RESISTANCE GOES HAND IN HAND WITH JOY: Audre Lorde tells us that the erotic–the power that flows out of our innermost desires–is essential to liberation. adrienne maree brown likewise teaches us that pleasure is a radical act of reclaiming joy in the face of ongoing violence. I see schools (both K-12 schools and postsecondary institutions) as a paradoxical site for both violence and liberation. I aim to help students identify and resist logics of the following interlocking oppressive systems: whiteness, cognitive imperialism/coloniality, cisheteropatriarchy, femmephobia, anthropocentrism, sanism, ableism, classism, and capitalism. For example, in my Sexuality, Power & Pleasure intensive course, I get students to do a photo scavenger hunt through Toronto’s Gay Village, where they both reflect on how this can be a site for belonging for some (e.g. white gay men) and exclusive for others. I invite students to pay attention to accessibility, representation in visuals, the language used in signs, and the assumed audience of various buildings. Following this activity, students are then invited to re-imagine the village in a way that would make space for 2S/LGBTQIA+ community members who are not currently well represented. In this activity, I am inviting students to both deconstruct oppressive logics and reconstruct new possibilities, as a practice of hopework. Because I recognize that learning about oppression can generate deep grief, such as that expressed by Nicci, I seek to create as many different opportunities as possible for learners to imagine different futures. 
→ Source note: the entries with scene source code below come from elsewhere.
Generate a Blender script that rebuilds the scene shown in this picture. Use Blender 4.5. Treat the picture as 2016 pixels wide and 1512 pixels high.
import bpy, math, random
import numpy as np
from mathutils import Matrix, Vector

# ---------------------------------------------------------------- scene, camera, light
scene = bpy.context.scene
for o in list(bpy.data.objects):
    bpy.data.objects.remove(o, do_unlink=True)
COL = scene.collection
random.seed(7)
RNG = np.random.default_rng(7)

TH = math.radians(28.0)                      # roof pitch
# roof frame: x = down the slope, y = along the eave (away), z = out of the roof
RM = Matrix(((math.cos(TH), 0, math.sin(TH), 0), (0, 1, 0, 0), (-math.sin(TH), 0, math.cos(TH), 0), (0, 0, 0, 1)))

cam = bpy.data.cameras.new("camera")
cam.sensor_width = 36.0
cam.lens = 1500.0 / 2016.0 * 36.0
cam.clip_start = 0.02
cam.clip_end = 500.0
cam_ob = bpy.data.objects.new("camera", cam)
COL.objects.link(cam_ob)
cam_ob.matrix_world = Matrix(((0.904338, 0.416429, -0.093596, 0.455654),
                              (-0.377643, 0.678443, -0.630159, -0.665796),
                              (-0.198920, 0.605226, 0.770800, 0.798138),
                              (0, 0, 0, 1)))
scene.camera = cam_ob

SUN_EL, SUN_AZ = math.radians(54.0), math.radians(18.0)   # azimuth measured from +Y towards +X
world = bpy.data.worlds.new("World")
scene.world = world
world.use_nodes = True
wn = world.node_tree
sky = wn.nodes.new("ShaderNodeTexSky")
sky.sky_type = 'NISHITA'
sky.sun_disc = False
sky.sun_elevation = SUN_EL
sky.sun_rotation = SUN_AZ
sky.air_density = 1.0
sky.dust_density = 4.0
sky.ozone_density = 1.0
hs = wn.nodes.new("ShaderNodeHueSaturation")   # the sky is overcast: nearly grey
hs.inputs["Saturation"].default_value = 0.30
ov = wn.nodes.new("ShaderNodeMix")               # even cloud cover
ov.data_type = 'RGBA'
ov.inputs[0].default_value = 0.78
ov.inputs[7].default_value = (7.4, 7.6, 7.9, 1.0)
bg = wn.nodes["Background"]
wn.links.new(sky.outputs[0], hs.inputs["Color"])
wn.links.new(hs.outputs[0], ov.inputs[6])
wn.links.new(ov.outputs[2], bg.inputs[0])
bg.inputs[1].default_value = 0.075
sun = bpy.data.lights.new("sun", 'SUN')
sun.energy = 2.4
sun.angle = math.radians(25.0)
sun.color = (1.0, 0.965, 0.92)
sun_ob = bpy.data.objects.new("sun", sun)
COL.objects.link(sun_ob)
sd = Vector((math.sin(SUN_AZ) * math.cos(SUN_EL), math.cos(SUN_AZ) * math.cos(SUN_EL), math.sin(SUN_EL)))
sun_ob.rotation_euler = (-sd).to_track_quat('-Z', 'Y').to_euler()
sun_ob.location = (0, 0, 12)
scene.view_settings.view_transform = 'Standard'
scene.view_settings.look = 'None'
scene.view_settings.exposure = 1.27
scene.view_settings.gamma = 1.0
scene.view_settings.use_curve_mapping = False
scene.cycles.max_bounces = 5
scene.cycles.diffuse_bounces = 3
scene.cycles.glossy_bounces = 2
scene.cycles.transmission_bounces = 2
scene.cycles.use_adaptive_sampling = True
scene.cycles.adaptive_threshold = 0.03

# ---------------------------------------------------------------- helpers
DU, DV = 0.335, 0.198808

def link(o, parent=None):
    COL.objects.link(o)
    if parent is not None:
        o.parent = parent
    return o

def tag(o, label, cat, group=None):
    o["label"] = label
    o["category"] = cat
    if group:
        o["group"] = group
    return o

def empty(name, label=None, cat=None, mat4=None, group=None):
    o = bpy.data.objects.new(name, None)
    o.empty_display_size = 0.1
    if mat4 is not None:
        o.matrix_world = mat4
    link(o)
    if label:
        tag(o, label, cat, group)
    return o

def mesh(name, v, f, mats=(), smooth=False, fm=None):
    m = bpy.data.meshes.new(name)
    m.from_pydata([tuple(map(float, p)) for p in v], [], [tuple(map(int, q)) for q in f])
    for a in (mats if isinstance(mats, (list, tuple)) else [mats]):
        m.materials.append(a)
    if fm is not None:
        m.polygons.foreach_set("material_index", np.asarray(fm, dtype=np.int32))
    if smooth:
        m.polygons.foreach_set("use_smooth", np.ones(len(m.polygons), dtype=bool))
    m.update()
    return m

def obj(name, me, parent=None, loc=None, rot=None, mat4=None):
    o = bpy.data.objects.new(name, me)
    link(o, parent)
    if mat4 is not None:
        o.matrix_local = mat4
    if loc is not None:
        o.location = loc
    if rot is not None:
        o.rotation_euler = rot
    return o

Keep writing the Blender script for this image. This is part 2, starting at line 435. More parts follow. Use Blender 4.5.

EMBODIMENT SUPPORTS HEALING AND EXPANDS GROWTH EDGES: Because I see learning about oppression as an emotionally difficult process, I also try to create opportunities for mindfulness, quiet reflection, and mistakes. One way I do this is by integrating grounding exercises in everyday lessons, such as inviting students to close their eyes and do a body scan. I also infuse quiet reflections where students can relate the material to their personal life, but are not going to be asked to share in front of others. I avoid having students share personal reflections about privilege/marginality in front of others because I do not want students from justice-seeking groups to feel they need to use their life as a teaching tool for others. I also do not want privileged students taking up too much space processing emotions like guilt and disbelief. In all my syllabi and introductory classes, I emphasize that we will be critical of systems, but compassionate towards people. I have learned through polyvagal theory that people, especially those who have experienced trauma, are often operating from a perpetual fight, freeze, flight, or fawn state. Discomfort is key to deep learning but it has to be done with embodied considerations. For students who experience oppression in their day to day life, learning about oppression can be retraumatizing if there is no space for them to opt in and out of activities. In comparison, for students with a great deal of privilege, discomfort can lead to some learners going into shut-down, appeasement, or resistance mode. To support a mixed cohort of students learning about oppressive systems, I seek to cultivate embodied safety, or what some trauma specialists call helping people stay in their “window of tolerance,” so learners are not operating from a reactive, shame, or triggered lens. I provide a great deal of resources in my syllabus related to mental health and always tell students to take care of themselves throughout our course. If students say or do something harmful, I also interrupt them and have a private follow-up with them to further unpack their thought process.

LAND IS OUR FIRST TEACHER: Finally, I try to create moments of connection to land in my teaching by inviting students to reflect on what land, water, and non-human animals can teach us. For instance, in various OISE courses I have TA-ed for, instead of doing a generic territory acknowledgement, I take students to a nearby park called Taddle Creek, where I tell them what I have learned about the story of this place from local Indigenous communities: that a creek runs underneath the park and the entire University of Toronto. I explain that this creek represented an important meeting place for the Annishaabe and Haudenosaunee and teach them about the Dish with One Spoon treaty, reflecting on how the story of this buried, polluted creek tells us how this important treaty is not being honoured. In my high school teaching days, I worked collaboratively with Knowledge Keepers to take students out on to the land for a moose hunting trip, a trap line excursion, a photo scavenger hunt to observe wildlife and patterns in nature that related to concepts they were learning about in class, and to create an interactive art installation. Overall, I see teaching as an honour and responsibility that takes seriously love, resistance, joy, healing, embodiment, and connection to humans, the land, waters, and more-than-human world.

Three images. The first one is from a moose hunting trip in North Spirit First Nation where a local guide took my high school students. The middle one is where that same guide took the students to traplines. The third image is from an outdoor learning activity where students did a photoscavenger hunt of various images that related to concepts they were learning about in class.